In der CSU wurden die Worte als Spitze gegen Maas gewertet - aber auch Merkel dürfte sich angesprochen gefühlt haben. Schließlich verantwortet sie als Kanzlerin schon in der vierten Legislaturperiode wesentlich auch die deutsche Außenpolitik mit. Nachdem es zuletzt immer mal geknirscht hat zwischen AKK und Merkel, ist nun spannend, wie sich die Kanzlerin zu dem Vorstoß positioniert.

Ende des Konflikts ist nicht abzusehen

Dabei dürfte Merkel den Plänen ihrer Verteidigungsministerin im Prinzip aufgeschlossen gegenüberstehen. Gerade seit US-Präsident Donald Trump auf gemeinsame internationale Krisenlösung pfeift, plädiert die Kanzlerin für mehr deutsche und europäische Verantwortung auf internationaler Bühne.

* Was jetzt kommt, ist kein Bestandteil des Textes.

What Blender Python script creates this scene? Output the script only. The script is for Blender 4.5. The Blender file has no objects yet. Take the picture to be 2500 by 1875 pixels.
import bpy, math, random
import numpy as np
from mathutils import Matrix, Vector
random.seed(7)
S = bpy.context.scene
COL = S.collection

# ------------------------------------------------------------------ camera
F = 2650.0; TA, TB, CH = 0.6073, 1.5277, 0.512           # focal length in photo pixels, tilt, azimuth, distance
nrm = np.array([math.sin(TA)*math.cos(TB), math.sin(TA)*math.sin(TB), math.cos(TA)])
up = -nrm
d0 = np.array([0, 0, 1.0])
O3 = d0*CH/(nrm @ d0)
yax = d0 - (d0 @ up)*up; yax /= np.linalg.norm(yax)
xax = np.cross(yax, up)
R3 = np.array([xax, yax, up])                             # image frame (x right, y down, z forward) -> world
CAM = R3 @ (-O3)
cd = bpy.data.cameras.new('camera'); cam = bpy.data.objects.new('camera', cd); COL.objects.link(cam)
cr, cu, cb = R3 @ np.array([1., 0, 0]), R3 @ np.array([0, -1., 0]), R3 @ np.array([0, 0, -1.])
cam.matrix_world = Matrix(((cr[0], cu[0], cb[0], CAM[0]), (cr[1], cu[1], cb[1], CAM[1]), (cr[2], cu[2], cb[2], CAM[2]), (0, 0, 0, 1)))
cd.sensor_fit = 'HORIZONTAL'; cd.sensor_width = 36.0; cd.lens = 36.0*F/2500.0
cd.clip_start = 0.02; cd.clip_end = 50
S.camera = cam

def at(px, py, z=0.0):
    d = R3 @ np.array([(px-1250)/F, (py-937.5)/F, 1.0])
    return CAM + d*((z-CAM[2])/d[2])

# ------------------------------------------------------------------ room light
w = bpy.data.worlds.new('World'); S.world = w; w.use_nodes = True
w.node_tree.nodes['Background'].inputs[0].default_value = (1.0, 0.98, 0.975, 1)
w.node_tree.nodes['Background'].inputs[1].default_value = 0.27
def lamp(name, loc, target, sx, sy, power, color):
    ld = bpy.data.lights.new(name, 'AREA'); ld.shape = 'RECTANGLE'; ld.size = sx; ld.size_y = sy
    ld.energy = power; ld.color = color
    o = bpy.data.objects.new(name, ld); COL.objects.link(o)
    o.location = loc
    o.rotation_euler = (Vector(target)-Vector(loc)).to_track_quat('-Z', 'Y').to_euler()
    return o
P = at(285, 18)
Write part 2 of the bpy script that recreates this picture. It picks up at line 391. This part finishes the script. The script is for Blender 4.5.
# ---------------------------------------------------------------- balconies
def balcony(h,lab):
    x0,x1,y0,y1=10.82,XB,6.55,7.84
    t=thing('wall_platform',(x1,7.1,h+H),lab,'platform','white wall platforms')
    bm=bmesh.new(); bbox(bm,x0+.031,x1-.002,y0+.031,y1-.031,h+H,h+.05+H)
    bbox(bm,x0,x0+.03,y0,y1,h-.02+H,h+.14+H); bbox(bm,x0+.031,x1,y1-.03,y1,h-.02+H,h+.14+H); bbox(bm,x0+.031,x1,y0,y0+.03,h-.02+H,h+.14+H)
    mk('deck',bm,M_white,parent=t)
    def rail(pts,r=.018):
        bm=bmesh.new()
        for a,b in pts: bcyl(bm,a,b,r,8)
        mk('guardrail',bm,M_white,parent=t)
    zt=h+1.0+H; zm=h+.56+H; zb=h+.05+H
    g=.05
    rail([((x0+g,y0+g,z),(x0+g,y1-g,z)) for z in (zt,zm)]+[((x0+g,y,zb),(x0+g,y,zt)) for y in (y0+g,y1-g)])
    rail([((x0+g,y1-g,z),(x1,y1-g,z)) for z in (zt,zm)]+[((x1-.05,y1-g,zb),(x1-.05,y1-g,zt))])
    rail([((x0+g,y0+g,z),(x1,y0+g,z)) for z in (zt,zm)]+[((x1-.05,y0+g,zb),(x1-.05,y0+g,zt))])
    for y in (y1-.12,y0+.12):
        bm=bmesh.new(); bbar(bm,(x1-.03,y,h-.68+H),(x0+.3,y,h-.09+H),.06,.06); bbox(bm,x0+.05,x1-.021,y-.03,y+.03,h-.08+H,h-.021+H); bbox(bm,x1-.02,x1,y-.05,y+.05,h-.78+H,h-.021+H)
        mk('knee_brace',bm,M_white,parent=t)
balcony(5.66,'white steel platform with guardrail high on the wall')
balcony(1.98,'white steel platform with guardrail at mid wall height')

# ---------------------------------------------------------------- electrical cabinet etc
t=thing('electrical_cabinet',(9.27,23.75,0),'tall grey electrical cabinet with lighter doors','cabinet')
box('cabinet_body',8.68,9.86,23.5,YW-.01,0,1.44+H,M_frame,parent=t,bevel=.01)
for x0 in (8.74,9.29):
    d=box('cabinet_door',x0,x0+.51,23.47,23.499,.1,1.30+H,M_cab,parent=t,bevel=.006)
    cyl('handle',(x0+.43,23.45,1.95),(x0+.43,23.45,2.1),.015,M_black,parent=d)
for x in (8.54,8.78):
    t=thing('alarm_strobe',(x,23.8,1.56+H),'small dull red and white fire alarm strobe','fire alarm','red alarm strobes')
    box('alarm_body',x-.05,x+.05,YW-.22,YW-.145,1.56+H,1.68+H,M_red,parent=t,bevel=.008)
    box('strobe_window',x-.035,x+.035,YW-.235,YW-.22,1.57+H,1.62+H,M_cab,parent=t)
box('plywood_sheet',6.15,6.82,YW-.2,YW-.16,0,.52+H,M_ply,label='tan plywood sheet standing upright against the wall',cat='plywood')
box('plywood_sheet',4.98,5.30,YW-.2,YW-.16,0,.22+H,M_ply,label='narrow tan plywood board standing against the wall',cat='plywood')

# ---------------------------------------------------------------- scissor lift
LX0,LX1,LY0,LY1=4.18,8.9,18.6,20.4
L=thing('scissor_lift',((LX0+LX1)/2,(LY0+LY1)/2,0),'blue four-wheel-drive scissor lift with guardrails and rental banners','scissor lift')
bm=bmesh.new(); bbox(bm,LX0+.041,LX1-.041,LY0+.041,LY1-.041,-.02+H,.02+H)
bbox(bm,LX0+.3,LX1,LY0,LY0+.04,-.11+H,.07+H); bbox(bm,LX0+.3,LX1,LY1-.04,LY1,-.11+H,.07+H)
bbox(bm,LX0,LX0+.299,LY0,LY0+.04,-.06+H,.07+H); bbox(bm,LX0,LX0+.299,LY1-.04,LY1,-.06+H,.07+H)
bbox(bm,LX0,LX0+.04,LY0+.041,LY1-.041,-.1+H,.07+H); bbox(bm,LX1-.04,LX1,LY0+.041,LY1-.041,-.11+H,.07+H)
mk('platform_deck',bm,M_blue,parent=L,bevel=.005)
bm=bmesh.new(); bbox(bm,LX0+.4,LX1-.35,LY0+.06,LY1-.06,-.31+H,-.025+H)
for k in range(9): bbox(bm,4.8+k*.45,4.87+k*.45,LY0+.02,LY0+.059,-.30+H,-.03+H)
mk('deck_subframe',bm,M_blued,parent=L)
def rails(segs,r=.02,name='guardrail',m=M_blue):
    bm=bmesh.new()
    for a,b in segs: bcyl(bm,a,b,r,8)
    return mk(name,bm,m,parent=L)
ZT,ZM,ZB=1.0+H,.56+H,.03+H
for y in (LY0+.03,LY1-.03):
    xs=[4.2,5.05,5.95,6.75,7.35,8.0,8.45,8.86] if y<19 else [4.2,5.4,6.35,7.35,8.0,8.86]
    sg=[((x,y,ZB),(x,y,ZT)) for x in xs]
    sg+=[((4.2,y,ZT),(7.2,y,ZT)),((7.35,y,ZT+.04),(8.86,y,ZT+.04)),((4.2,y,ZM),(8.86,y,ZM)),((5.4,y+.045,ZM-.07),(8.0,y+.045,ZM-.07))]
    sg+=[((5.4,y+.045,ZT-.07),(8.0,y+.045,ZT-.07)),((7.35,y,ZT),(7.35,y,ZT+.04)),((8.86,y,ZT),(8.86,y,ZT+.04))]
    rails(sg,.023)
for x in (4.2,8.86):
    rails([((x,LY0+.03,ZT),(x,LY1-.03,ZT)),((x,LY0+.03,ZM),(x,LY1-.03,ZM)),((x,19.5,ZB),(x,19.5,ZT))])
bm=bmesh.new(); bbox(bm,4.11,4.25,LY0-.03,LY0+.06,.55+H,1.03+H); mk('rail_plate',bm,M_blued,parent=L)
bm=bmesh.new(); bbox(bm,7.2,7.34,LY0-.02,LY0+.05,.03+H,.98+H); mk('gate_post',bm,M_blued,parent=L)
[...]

Der Bürgerkrieg in Syrien tobt seit mehr als acht Jahren. Hunderttausende Tote, Millionen sind auf der Flucht, Friedensbemühungen aber sind an internationaler Uneinigkeit gescheitert. Nun der Abzug von US-Soldaten und die Militäroffensive der Türkei gegen Kurden im Norden des Krisenstaats, die bisher Verbündete im Kampf gegen die Terrormiliz Islamischer Stat (IS) waren. Ein Ende des Konflikts ist nicht abzusehen.


Einer der Knackpunkte am Vorstoß Kramp-Karrenbauers ist der mögliche Einsatz von Bundeswehrsoldaten im Rahmen einer solchen internationalen Mission. Dass die dafür gewonnenen Partner nach einer solchen Initiative auch ein wesentliches militärisches Engagement Deutschlands erwarten, ist klar. Kramp-Karrenbauer verweist dazu auf den Bundestag, der zu entscheiden hat. Der CDU-Außenpolitiker Roderich Kiesewetter hat im Inforadio des RBB eine Größenordnung genannt: 30 000 bis 40 000 Soldaten müsse ein Bündnis insgesamt in den Einsatz schicken.